Visiting Responsibly

If you’re heading to a national park, the basics matter more than you’d think. Stay on marked trails — a single shortcut can take decades to heal in fragile alpine environments. Pack out everything you bring in. Don’t feed wildlife. Keep your distance from animals (at least 100 yards from bears and wolves in most U.S. parks).

And frankly, consider visiting during off-peak seasons. You’ll have a better experience, and you’ll put less stress on the park’s resources. September and October are often the sweet spot — fewer crowds, pleasant weather, and autumn colors in many locations.

National parks represent one of the best ideas any government has ever had. They’re not perfect, and the tensions between access, funding, and preservation will never fully resolve. But the alternative — a world where every beautiful, ecologically important field gets turned into a parking lot or a mine — is far worse.

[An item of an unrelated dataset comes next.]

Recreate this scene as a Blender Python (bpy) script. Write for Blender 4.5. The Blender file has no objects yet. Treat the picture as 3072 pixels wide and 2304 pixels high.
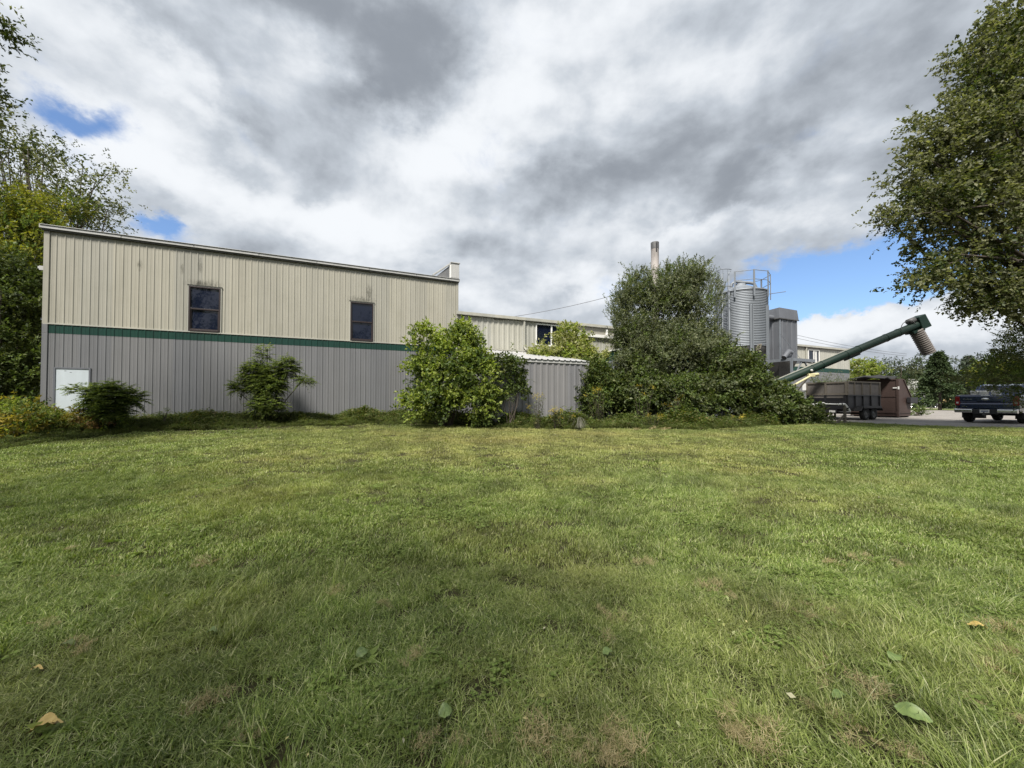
import bpy, bmesh, math, random
import numpy as np
from mathutils import Vector, Matrix, Euler
R = math.radians
scene = bpy.context.scene
COL = scene.collection

# ------------------------------------------------------------------ camera
F = 1154.0                      # focal length in photograph pixels (3072 wide)
PITCH = R(1.1)
EYE = 1.5
HZ = 1200.0                     # horizon row in the photograph
shift_px = HZ - 1152 - F*math.tan(PITCH)
cam_d = bpy.data.cameras.new('camera'); cam = bpy.data.objects.new('camera', cam_d); COL.objects.link(cam)
cam.location = (0, 0, EYE); cam.rotation_euler = (R(90)+PITCH, 0, 0)
cam_d.sensor_width = 36; cam_d.lens = 36*F/3072; cam_d.shift_y = shift_px/3072
cam_d.clip_start = 0.05; cam_d.clip_end = 3000
scene.camera = cam

def ray(px, py):
    u = (px-1536)/F; v = -(py-(1152+shift_px))/F
    return Vector((u, math.cos(PITCH)-v*math.sin(PITCH), math.sin(PITCH)+v*math.cos(PITCH)))
def at(px, py, Y):              # point on the sight line of a photograph pixel at depth Y
    r = ray(px, py); r = r*(Y/r.y); return Vector((r.x, r.y, r.z+EYE))

# ------------------------------------------------------------------ exposure, sun
scene.view_settings.view_transform = 'Standard'; scene.view_settings.look = 'None'
scene.view_settings.exposure = 1.2; scene.view_settings.gamma = 1
SUN_EL, SUN_AZ = R(53), math.atan2(-0.34, -0.94)      # azimuth as atan2(x, y): behind and left of the camera
sd = Vector((math.sin(SUN_AZ)*math.cos(SUN_EL), math.cos(SUN_AZ)*math.cos(SUN_EL), math.sin(SUN_EL)))
sl = bpy.data.lights.new('sun', 'SUN'); sl.energy = 3.4; sl.angle = R(12); sl.color = (1.0, .95, .87)
so = bpy.data.objects.new('sun', sl); COL.objects.link(so); so.rotation_euler = (-sd).to_track_quat('-Z', 'Y').to_euler()

# ------------------------------------------------------------------ world: sky with broken cloud
world = bpy.data.worlds.new('World'); scene.world = world; world.use_nodes = True
wt = world.node_tree; wt.nodes.clear()
def wn(t, **kw):
    n = wt.nodes.new(t)
    for k, v in kw.items(): setattr(n, k, v)
    return n
def wl(a, b): wt.links.new(a, b)
def wmath(op, a, b=None, c=None, clamp=False):
    n = wn('ShaderNodeMath', operation=op, use_clamp=clamp)
    for i, x in enumerate((a, b, c)):
        if x is None: continue
        if isinstance(x, (int, float)): n.inputs[i].default_value = x
        else: wl(x, n.inputs[i])
    return n.outputs[0]
tc = wn('ShaderNodeTexCoord'); D = tc.outputs['Generated']
sky = wn('ShaderNodeTexSky', sky_type='NISHITA', sun_disc=False, sun_elevation=SUN_EL, sun_rotation=SUN_AZ, air_density=1.0, dust_density=1.0, ozone_density=3.0)
sep = wn('ShaderNodeSeparateXYZ'); wl(D, sep.inputs[0])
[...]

Frequently Asked Questions

How many national parks are there in the United States?

The U.S. has 63 designated national parks managed by the National Park Service, spanning over 85 million acres. The most visited is Great Smoky Mountains National Park, which sees over 12 million visitors annually.

What is the difference between a national park and a national forest?

National parks prioritize conservation and recreation with strict protections — no logging, mining, or hunting. National forests allow multiple uses including timber harvesting, grazing, and hunting alongside recreation. Parks are managed by the National Park Service; forests fall under the U.S. Forest Service.

What was the first national park in the world?

Yellowstone, established in 1872 by President Ulysses S. Grant, is widely considered the world's first national park. It set the precedent for government-protected wilderness areas, inspiring similar efforts in Australia, Canada, New Zealand, and dozens of other countries.